The Foxy Duckling – In this 1947 Technicolor Merrie Melodies cartoon from Warner Bros., an insomniac fox is desperately trying to get some sleep. He tries sleeping pills and clips that force his eyes shut but still he can’t sleep. Thinking a down-filled pillow will be comfortable enough to let him sleep, he pursues a yellow duck, using a decoy and duck call, but is shot at by hunters. The fox then constructs an elaborate wooden trap from from a tree branch, but it collapses, giving the duck the last laugh. Voice characterizations are provided by Mel Blanc.
The Gay Anties – A colony of ants invade a young couple’s picnic in the 1890s and plan to steal their food. Frustrated repeatedly in their attempts to make off with a sandwich, the ants seek revenge.
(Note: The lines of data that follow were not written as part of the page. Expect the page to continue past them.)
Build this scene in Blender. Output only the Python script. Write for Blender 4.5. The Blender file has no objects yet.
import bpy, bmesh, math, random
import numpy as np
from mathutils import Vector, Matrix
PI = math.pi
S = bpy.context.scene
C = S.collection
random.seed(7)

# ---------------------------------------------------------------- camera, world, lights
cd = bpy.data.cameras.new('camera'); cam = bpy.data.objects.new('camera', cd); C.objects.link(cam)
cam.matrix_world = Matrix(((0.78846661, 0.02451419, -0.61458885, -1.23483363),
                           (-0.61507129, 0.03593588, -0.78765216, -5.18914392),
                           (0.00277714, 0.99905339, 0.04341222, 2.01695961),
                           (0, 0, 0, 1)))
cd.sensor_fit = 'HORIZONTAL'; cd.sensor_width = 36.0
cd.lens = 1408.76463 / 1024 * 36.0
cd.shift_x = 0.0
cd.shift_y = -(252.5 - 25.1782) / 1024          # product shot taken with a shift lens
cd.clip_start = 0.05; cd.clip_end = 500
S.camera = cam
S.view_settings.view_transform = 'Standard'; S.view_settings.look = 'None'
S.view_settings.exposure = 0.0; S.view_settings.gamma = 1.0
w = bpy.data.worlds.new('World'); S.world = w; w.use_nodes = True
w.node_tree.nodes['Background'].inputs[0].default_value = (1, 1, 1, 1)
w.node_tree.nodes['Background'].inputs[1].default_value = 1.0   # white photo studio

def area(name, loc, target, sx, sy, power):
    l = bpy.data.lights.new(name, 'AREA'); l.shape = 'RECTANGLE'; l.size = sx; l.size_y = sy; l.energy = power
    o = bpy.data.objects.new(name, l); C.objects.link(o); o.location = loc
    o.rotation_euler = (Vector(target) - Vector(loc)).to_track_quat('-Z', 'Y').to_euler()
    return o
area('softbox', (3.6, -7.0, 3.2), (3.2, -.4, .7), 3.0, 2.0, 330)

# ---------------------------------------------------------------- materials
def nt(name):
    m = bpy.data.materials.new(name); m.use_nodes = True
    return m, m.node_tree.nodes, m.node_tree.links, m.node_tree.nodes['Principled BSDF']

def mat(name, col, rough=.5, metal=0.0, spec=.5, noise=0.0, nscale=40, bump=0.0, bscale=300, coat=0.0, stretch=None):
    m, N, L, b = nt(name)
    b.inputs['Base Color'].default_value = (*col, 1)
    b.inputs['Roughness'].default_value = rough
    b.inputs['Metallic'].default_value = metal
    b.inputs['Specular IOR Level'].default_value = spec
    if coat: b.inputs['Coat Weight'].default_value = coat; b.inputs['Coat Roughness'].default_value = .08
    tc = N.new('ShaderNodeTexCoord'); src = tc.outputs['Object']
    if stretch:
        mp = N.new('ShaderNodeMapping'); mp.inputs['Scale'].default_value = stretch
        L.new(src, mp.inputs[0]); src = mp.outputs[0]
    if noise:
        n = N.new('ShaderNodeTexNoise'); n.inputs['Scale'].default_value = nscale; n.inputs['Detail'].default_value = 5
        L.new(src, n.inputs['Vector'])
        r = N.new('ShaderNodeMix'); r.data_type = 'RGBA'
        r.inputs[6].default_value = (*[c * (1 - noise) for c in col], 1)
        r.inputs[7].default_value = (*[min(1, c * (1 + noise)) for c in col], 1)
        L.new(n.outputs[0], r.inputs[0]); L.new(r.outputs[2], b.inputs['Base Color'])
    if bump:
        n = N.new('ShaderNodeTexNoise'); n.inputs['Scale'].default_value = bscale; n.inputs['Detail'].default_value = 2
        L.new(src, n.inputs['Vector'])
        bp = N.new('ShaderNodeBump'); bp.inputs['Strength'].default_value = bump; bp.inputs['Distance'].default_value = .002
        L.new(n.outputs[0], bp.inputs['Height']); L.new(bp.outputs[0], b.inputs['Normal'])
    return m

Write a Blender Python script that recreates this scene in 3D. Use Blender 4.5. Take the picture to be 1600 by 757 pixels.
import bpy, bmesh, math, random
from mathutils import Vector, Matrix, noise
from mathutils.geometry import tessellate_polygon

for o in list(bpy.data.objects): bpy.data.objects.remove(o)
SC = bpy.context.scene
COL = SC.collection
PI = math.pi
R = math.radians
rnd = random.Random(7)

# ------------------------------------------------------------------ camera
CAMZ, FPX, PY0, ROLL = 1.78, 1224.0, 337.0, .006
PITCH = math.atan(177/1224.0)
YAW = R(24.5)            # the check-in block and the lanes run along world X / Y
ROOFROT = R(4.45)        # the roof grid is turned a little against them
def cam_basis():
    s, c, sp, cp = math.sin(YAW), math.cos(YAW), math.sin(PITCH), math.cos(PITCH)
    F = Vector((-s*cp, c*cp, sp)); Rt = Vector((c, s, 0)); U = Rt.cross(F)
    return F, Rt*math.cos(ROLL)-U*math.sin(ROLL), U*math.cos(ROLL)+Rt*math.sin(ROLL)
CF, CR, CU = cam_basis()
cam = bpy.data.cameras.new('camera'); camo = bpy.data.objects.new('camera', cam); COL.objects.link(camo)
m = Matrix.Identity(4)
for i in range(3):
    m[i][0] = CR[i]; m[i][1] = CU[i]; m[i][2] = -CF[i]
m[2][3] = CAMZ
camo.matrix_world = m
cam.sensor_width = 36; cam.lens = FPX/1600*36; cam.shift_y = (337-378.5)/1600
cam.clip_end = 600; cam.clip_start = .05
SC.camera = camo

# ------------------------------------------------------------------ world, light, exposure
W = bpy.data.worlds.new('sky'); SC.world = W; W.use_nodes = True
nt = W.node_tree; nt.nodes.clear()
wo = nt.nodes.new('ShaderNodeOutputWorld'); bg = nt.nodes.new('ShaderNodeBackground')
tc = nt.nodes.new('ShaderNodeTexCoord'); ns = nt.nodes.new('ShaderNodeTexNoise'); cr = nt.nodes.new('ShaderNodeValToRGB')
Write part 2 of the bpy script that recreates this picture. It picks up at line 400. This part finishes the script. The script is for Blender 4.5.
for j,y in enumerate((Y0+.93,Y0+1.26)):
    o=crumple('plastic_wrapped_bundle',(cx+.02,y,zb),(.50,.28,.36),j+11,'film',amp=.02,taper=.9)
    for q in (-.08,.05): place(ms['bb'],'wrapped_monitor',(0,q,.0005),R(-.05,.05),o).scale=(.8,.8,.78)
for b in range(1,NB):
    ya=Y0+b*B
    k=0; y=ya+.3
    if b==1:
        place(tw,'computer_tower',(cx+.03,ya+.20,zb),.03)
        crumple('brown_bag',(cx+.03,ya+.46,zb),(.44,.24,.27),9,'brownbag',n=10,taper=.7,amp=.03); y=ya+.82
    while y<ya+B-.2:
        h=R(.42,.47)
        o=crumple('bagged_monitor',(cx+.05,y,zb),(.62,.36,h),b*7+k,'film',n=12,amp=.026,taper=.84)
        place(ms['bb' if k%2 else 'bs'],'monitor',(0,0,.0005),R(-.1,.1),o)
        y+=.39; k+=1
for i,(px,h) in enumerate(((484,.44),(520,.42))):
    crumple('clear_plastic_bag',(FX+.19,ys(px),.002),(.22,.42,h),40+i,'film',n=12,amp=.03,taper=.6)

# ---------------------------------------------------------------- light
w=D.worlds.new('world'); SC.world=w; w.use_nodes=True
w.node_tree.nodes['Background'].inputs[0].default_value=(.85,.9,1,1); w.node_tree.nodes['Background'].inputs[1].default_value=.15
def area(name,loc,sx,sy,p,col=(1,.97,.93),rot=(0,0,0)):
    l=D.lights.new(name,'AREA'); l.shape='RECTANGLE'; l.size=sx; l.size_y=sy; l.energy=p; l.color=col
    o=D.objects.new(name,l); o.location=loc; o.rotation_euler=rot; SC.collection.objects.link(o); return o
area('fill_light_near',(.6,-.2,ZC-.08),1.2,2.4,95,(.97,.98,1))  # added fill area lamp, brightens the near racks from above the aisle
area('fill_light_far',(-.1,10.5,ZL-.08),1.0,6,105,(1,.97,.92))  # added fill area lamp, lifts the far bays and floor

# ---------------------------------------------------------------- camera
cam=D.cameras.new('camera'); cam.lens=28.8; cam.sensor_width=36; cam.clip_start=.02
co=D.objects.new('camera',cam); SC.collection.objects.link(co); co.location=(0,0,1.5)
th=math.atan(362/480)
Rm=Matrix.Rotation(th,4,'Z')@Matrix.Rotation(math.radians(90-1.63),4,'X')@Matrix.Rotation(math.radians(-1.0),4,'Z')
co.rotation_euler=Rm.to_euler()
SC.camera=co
Interludes include the ants doing a Russian dance, a female ant singing a torch song in a high, piercing voice that causes the other ants to scurry for cover, and a chef ant coordinating the creation of sandwiches that the humans eat. Released in 1947, this Technicolor Warner Bros. Merrie Melodies cartoon was directed by Friz Freleng and features the voices of Mel Blanc and Virginia Rees.
The Beast with Five Fingers still delivers after more than seventy years. Director Florey combines murder and psychological terror, and balances dialogue with periodic eerie touches that keep the viewer involved. The Italian setting is negligible, since it has no bearing on the plot. Had the film been set in some desolate area in America, it would work just as well. This is really Peter Lorre’s film. His intensity and total immersion in the role of Hilary is what makes the film work. And that crawling hand, which deserved co-star billing, is a memorable scene partner for Lorre.